Sulla Nato dico da decenni che dalla fine del Patto di Varsavia si poneva il problema di una nuova organizzazione per la sicurezza in Europa. La Nato era superata e invece è stata allargata e ha cambiato la sua natura: da alleanza offensiva a difensiva. Ne è un esempio il primo atto riguardante la guerra del Kosovo, dove senza autorizzazione dell’ONU è stato attaccato lo stato sovrano. Questo è l’alibi che ha usato anche Putin nella strategia neo-imperiale basata sul rivolgersi ad aree di paesi vicini a maggioranza russofona, facendo la stessa operazione che hanno fatto gli occidentali. Anche in Kosovo c’era una maggioranza albanese e minoranza serba. Ciò che sostengo è un processo di costruzione di un’alleanza diversa tra USA e UE sulla base di una autonoma capacità di difesa e autodifesa: un progetto federalista serio per l’Europa. Se qualcuno vuol trasformarlo in polemica forse non ha chiaro che gli occidenti sono due con interessi in parte convergenti in parte strategicamente diversi: c’è l’occidente anglosassone e l’occidente euro-continentale che vediamo oggi più a rischio perché la guerra è tornata in Europa e si è radicata nel nostro continente.

Quali sono le sfide che attendono oggi la politica?
Penso che nel PD c’è un gran lavoro da fare per sostituire la retorica dei riformismi con la concretezza del solidarismo. Perché nella politica di oggi non mancano le riforme, ma la capacità di lavorare seriamente sul piano della solidarietà. Credo che il PD si debba impegnare sul lavoro degno, il salario minimo garantito, la sanità di tutti, l’investimento sulla scuola, la questione della transizione verde o convenzione ecologica, come la chiama Papa Francesco.
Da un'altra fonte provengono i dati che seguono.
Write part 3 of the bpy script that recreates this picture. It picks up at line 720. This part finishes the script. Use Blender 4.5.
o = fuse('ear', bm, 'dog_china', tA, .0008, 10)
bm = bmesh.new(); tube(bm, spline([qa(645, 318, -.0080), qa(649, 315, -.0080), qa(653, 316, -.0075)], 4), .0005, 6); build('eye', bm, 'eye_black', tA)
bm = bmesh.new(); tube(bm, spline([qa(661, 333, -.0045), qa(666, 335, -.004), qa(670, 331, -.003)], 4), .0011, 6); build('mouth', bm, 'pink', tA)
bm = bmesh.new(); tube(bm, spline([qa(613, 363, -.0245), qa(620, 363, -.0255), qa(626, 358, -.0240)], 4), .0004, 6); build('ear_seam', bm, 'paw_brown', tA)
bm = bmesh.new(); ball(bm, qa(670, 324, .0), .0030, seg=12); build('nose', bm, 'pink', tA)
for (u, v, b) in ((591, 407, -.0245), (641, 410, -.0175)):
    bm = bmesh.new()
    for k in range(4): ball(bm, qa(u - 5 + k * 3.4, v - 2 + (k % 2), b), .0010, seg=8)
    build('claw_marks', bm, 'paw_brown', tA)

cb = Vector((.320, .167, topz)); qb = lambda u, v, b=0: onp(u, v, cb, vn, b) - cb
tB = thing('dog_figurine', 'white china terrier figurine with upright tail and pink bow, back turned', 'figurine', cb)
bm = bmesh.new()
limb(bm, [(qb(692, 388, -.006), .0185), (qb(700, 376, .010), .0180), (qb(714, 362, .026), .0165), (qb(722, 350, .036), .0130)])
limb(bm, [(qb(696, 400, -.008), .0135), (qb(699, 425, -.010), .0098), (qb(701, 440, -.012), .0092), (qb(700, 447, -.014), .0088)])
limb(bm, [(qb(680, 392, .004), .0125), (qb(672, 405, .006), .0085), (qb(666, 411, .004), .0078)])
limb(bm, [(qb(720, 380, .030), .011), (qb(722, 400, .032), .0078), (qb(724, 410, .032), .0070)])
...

Sono le grandi questioni che saldano il patto intergenerazionale e noi sappiamo quanto ce ne sia bisogno.

Che significato ha il voto uscito dalle urne delle Europee?
In generale è un voto importante quello italiano e fa del PD il partito perno del gruppo dei socialisti e democratici in Europa con il compito di tenere fermo l’asse della politica europea senza farlo scivolare a destra, secondo quello che era anche il progetto evocato dalla Presidente della Commissione europea Ursula von der Leyen.

Alla luce della campagna elettorale appena conclusa, c’è qualche sassolino nella scarpa che vorresti toglierti?
La cosa che mi ha colpito in campagna elettorale è che sono stato l’unico ad essere criticato dagli stessi candidati del PD; io ho rispettato il fatto che si corresse insieme, evidentemente per altri non è stato così. È una questione di stile della politica che poi diventa anche sostanza. Ne prendo atto.
Quello che mi ha colpito è stata la caricatura fatta su alcune delle mie posizioni, come l’aborto, sul quale la mia convinzione è molto ferma e serena. Non voglio il ritorno alle mammane, nessuno pone questa questione nemmeno dai mondi cattolici; qui si continua a non voler smilitarizzare il discorso su queste questioni, mentre dovremmo prenderci cura della vita delle donne, dei piccoli e più in generale dell’accoglienza della vita in tutti i suoi momenti, dalla nascita fino all’ultimo, passando per la vita migrante, di chi lavora e di chi è malato. Questa è la visione che io porto della vita: una posizione a favore del diritto a una vita degna. Invece il mio pensiero è stato strumentalizzato come una posizione contro i diritti delle persone. Questi temi non sono solo compatibili ma necessari al PD: se vuole recuperare il passo di sempre nella solidarietà deve sottoporsi a politiche per la società italiana ed europea. Ed è quello per cui mi impegnerò in Europa.